Restate each of the lines below word for word and drop every picture.

Data provided:
━━━━━━━━━━

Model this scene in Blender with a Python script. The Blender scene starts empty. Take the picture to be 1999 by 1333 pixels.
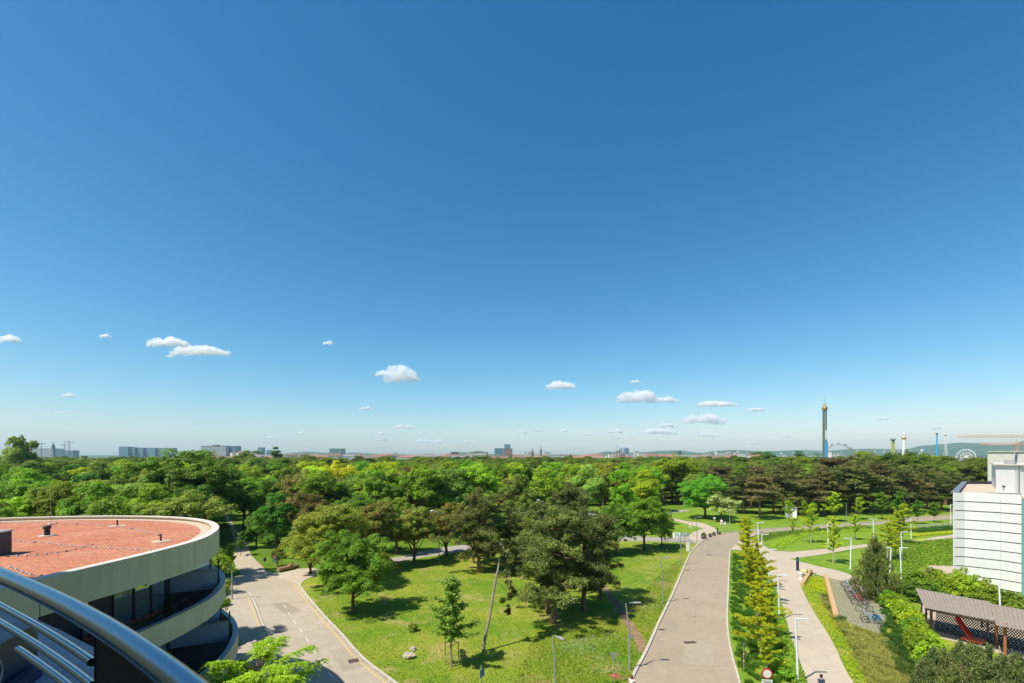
import bpy, bmesh, math, random
import numpy as np
from mathutils import Vector, Matrix
from mathutils.geometry import tessellate_polygon

R = math.radians
scene = bpy.context.scene
COL = scene.collection
random.seed(7)
rng = np.random.default_rng(7)

# ------------------------------------------------------------------ camera, world, sun, exposure
EYE = 17.0            # height of the balcony the picture was taken from
FOC = 944.0           # focal length in pixels of the 1999 px wide photograph (17 mm shift lens)
HOR = 890.0           # row of the horizon
cam_d = bpy.data.cameras.new("camera")
cam = bpy.data.objects.new("camera", cam_d)
COL.objects.link(cam)
cam.location = (0, 0, EYE)
cam.rotation_euler = (R(90), 0, 0)
cam_d.sensor_width = 36
cam_d.lens = FOC * 36 / 1999
cam_d.shift_y = (HOR - 666.5) / 1999
cam_d.clip_start = 0.05
cam_d.clip_end = 120000
scene.camera = cam

SUN_EL = R(57)
SUN_TO = Vector((-0.83 * math.cos(SUN_EL), -0.56 * math.cos(SUN_EL), math.sin(SUN_EL))).normalized()
world = bpy.data.worlds.new("World")
scene.world = world
world.use_nodes = True
wn = world.node_tree.nodes
wl = world.node_tree.links
bg = wn["Background"]
sky = wn.new("ShaderNodeTexSky")
sky.sky_type = 'NISHITA'
sky.sun_disc = False
sky.sun_elevation = SUN_EL
sky.sun_rotation = math.atan2(SUN_TO.x, SUN_TO.y)
sky.altitude = 200
sky.air_density = 1.0
sky.dust_density = 0.8
sky.ozone_density = 1.5
# film-like colour response of the sky, channel by channel: gain * radiance ** power
sep = wn.new("ShaderNodeSeparateColor")
cmb = wn.new("ShaderNodeCombineColor")
wl.new(sky.outputs[0], sep.inputs[0])
for ch, (gain, power) in enumerate(((1.66, 1.95), (1.045, 1.23), (0.945, 0.97))):
    m1 = wn.new("ShaderNodeMath"); m1.operation = 'MULTIPLY'; m1.inputs[1].default_value = 0.1
    m2 = wn.new("ShaderNodeMath"); m2.operation = 'POWER'; m2.inputs[1].default_value = power
    m3 = wn.new("ShaderNodeMath"); m3.operation = 'MULTIPLY'; m3.inputs[1].default_value = gain * 10
    wl.new(sep.outputs[ch], m1.inputs[0]); wl.new(m1.outputs[0], m2.inputs[0]); wl.new(m2.outputs[0], m3.inputs[0]); wl.new(m3.outputs[0], cmb.inputs[ch])
wl.new(cmb.outputs[0], bg.inputs['Color'])
bg.inputs['Strength'].default_value = 0.1

sun_d = bpy.data.lights.new("sun", 'SUN')
sun_d.energy = 4.2
sun_d.angle = R(0.53)
sun_d.color = (1.0, 0.93, 0.82)
sun = bpy.data.objects.new("sun", sun_d)
COL.objects.link(sun)
sun.location = SUN_TO * 300
sun.rotation_euler = SUN_TO.to_track_quat('Z', 'Y').to_euler()

vs = scene.view_settings
vs.view_transform = 'Standard'
vs.look = 'None'
vs.exposure = 0.66
vs.gamma = 1.0
vs.use_curve_mapping = False
scene.render.engine = 'CYCLES'
cy = scene.cycles
cy.use_denoising = True
cy.max_bounces = 12
cy.diffuse_bounces = 3
cy.glossy_bounces = 3
cy.transmission_bounces = 4
cy.volume_bounces = 12
cy.transparent_max_bounces = 6
cy.caustics_reflective = False
cy.caustics_refractive = False
cy.sample_clamp_indirect = 6

HAZE_DENSITY = 7.5e-5

# ------------------------------------------------------------------ helpers
def at(x, y, z=0.0):
    """A surveyed point of the photograph: pixel (x, y) lying on the level z, as a world position."""
    Y = (EYE - z) * FOC / (y - HOR)
    return Vector((Y * (x - 999.5) / FOC, Y, z))

def far(x, Y, z=0.0):
    return Vector((Y * (x - 999.5) / FOC, Y, z))

def alt(y, Y):
    return EYE - (y - HOR) * Y / FOC

def spline(pts, step=None, n=8, closed=False):
    P = [Vector(p) for p in pts]
    m = len(P)
    out = []
    rngi = range(m) if closed else range(m - 1)
    for i in rngi:
        p0 = P[(i - 1) % m] if (closed or i > 0) else P[0] * 2 - P[1]
        p1 = P[i]
        p2 = P[(i + 1) % m]
        p3 = P[(i + 2) % m] if (closed or i + 2 < m) else P[m - 1] * 2 - P[m - 2]
        for k in range(n):
            t = k / n
            out.append(0.5 * ((2 * p1) + (p2 - p0) * t + (2 * p0 - 5 * p1 + 4 * p2 - p3) * t * t + (3 * p1 - p0 - 3 * p2 + p3) * t ** 3))
    if not closed:
        out.append(P[-1].copy())
    return out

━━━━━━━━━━

Complete response:
Model this scene in Blender with a Python script. The Blender scene starts empty. Take the picture to be 1999 by 1333 pixels.
import bpy, bmesh, math, random
import numpy as np
from mathutils import Vector, Matrix
from mathutils.geometry import tessellate_polygon

R = math.radians
scene = bpy.context.scene
COL = scene.collection
random.seed(7)
rng = np.random.default_rng(7)

# ------------------------------------------------------------------ camera, world, sun, exposure
EYE = 17.0            # height of the balcony the picture was taken from
FOC = 944.0           # focal length in pixels of the 1999 px wide photograph (17 mm shift lens)
HOR = 890.0           # row of the horizon
cam_d = bpy.data.cameras.new("camera")
cam = bpy.data.objects.new("camera", cam_d)
COL.objects.link(cam)
cam.location = (0, 0, EYE)
cam.rotation_euler = (R(90), 0, 0)
cam_d.sensor_width = 36
cam_d.lens = FOC * 36 / 1999
cam_d.shift_y = (HOR - 666.5) / 1999
cam_d.clip_start = 0.05
cam_d.clip_end = 120000
scene.camera = cam

SUN_EL = R(57)
SUN_TO = Vector((-0.83 * math.cos(SUN_EL), -0.56 * math.cos(SUN_EL), math.sin(SUN_EL))).normalized()
world = bpy.data.worlds.new("World")
scene.world = world
world.use_nodes = True
wn = world.node_tree.nodes
wl = world.node_tree.links
bg = wn["Background"]
sky = wn.new("ShaderNodeTexSky")
sky.sky_type = 'NISHITA'
sky.sun_disc = False
sky.sun_elevation = SUN_EL
sky.sun_rotation = math.atan2(SUN_TO.x, SUN_TO.y)
sky.altitude = 200
sky.air_density = 1.0
sky.dust_density = 0.8
sky.ozone_density = 1.5
# film-like colour response of the sky, channel by channel: gain * radiance ** power
sep = wn.new("ShaderNodeSeparateColor")
cmb = wn.new("ShaderNodeCombineColor")
wl.new(sky.outputs[0], sep.inputs[0])
for ch, (gain, power) in enumerate(((1.66, 1.95), (1.045, 1.23), (0.945, 0.97))):
    m1 = wn.new("ShaderNodeMath"); m1.operation = 'MULTIPLY'; m1.inputs[1].default_value = 0.1
    m2 = wn.new("ShaderNodeMath"); m2.operation = 'POWER'; m2.inputs[1].default_value = power
    m3 = wn.new("ShaderNodeMath"); m3.operation = 'MULTIPLY'; m3.inputs[1].default_value = gain * 10
    wl.new(sep.outputs[ch], m1.inputs[0]); wl.new(m1.outputs[0], m2.inputs[0]); wl.new(m2.outputs[0], m3.inputs[0]); wl.new(m3.outputs[0], cmb.inputs[ch])
wl.new(cmb.outputs[0], bg.inputs['Color'])
bg.inputs['Strength'].default_value = 0.1

sun_d = bpy.data.lights.new("sun", 'SUN')
sun_d.energy = 4.2
sun_d.angle = R(0.53)
sun_d.color = (1.0, 0.93, 0.82)
sun = bpy.data.objects.new("sun", sun_d)
COL.objects.link(sun)
sun.location = SUN_TO * 300
sun.rotation_euler = SUN_TO.to_track_quat('Z', 'Y').to_euler()

vs = scene.view_settings
vs.view_transform = 'Standard'
vs.look = 'None'
vs.exposure = 0.66
vs.gamma = 1.0
vs.use_curve_mapping = False
scene.render.engine = 'CYCLES'
cy = scene.cycles
cy.use_denoising = True
cy.max_bounces = 12
cy.diffuse_bounces = 3
cy.glossy_bounces = 3
cy.transmission_bounces = 4
cy.volume_bounces = 12
cy.transparent_max_bounces = 6
cy.caustics_reflective = False
cy.caustics_refractive = False
cy.sample_clamp_indirect = 6

HAZE_DENSITY = 7.5e-5

# ------------------------------------------------------------------ helpers
def at(x, y, z=0.0):
    """A surveyed point of the photograph: pixel (x, y) lying on the level z, as a world position."""
    Y = (EYE - z) * FOC / (y - HOR)
    return Vector((Y * (x - 999.5) / FOC, Y, z))

def far(x, Y, z=0.0):
    return Vector((Y * (x - 999.5) / FOC, Y, z))

def alt(y, Y):
    return EYE - (y - HOR) * Y / FOC

def spline(pts, step=None, n=8, closed=False):
    P = [Vector(p) for p in pts]
    m = len(P)
    out = []
    rngi = range(m) if closed else range(m - 1)
    for i in rngi:
        p0 = P[(i - 1) % m] if (closed or i > 0) else P[0] * 2 - P[1]
        p1 = P[i]
        p2 = P[(i + 1) % m]
        p3 = P[(i + 2) % m] if (closed or i + 2 < m) else P[m - 1] * 2 - P[m - 2]
        for k in range(n):
            t = k / n
            out.append(0.5 * ((2 * p1) + (p2 - p0) * t + (2 * p0 - 5 * p1 + 4 * p2 - p3) * t * t + (3 * p1 - p0 - 3 * p2 + p3) * t ** 3))
    if not closed:
        out.append(P[-1].copy())
    return out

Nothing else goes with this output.